All that extensive training was the key to success. It gave me confidence in my tasting buds. So yes, all these various practices saved me from getting nervous on stage – the time I achieved during the finals is a reflection of the confidence I felt when I was tasting the bowls in front of me.

How were you feeling walking on stage for the Finalists announcement at World of Coffee? Did you have faith that your name was going to get called?
The beauty of the Cup Tasters Championship is that you don’t have to wait for the results, everything is happening in the moment, live, according to how many cups you missed or found correctly everybody knows who’s going further into the final.
When I lifted the last cup and realised that I qualified into the final – something that I never managed to do before – I just burst into tears. Such an unexpected reaction, but in that moment I knew that I could do it and it helped me stay focused and not get nervous the next day during the final.

It’s fair to say based on your reaction that you were surprised that you won. What did it feel like when you heard your name called and you realized that you were the new World Cup Tasting Champion of 2019?
The final was such a competitive one, the level was really high, and the other competitors were incredibly good. It was such a controversial round, like a race, going from third place to first place in only a few seconds.

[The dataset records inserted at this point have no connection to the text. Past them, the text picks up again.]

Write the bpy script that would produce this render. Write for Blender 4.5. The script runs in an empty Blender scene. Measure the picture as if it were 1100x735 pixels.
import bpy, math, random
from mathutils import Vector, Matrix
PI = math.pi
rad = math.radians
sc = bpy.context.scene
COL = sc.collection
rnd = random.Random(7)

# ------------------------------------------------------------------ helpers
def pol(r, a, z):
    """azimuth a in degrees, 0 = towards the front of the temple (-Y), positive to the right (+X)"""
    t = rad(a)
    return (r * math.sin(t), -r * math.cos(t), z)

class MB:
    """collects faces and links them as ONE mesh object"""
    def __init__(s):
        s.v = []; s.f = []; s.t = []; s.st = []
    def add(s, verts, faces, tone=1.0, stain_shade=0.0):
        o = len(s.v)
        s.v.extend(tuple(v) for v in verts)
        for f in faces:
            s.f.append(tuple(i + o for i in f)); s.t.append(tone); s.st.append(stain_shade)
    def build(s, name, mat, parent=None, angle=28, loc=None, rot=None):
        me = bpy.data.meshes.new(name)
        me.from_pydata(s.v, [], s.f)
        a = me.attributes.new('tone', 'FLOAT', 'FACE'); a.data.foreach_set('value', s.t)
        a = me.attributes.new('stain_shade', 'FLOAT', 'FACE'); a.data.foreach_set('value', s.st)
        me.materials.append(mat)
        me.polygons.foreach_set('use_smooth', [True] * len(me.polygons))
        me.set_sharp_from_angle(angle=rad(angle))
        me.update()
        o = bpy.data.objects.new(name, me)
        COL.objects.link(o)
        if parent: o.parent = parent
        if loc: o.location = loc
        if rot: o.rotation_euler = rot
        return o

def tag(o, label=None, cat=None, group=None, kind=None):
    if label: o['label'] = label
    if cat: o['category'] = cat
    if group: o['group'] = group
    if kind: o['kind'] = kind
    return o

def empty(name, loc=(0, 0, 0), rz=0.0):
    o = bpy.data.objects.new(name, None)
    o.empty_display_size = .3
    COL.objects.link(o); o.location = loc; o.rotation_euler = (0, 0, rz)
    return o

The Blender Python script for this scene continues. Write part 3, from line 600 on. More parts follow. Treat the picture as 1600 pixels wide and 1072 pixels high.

The answer to who the winner is, depended on if there was a dot or not on that last cup. The adrenaline that was rushing through my body at that very moment was intense. It felt insane to be named the new world cup tasting champion.

Happiness, relief, gratitude are just a few things that I felt in that moment. Now I am more motivated than ever to take on new challenges!

Do you have any advice for those wanting to compete next year?
Just do it! It’s such a fun, unique and challenging competition like no other. Don’t overthink the cups and don’t let anyone tell you that you can’t. It’s all about you and your taste buds! And don’t forget about the diet. You can’t munch on chilis and then expect miracles.

If you could share a coffee with any person, living or dead, who would it be with?
There’s no other person in the world that I would like to share my coffee more than with my fiancée. Always and forever!

How did it feel to become a World Champion? Are there any people you want to thank?
It felt amazing, like a dream come true. A goal that I was aiming for so many years. Nothing beats the feeling you get when you are finally handed the trophy that you yearned for such a long time. And you know that all the sacrifices were not in vain. I was also relieved that it was over, that I can get back to my normal life, no more crazy diets and exhausting training sessions. As for the people that have been in this with me – they know who they are – I wouldn’t have made it without them and there’s no words to thank them enough.

Lastly, a few words of wisdom for the coffee community in Romania.
Hard work and motivation will get you there…eventually!
Don’t give up and believe in yourself. Yes, it’s not going to be easy, you might lose sometimes but don’t let this stop you from chasing your dreams!
You are all beautiful people and I am very proud to call myself a part of the Romanian coffee „family”.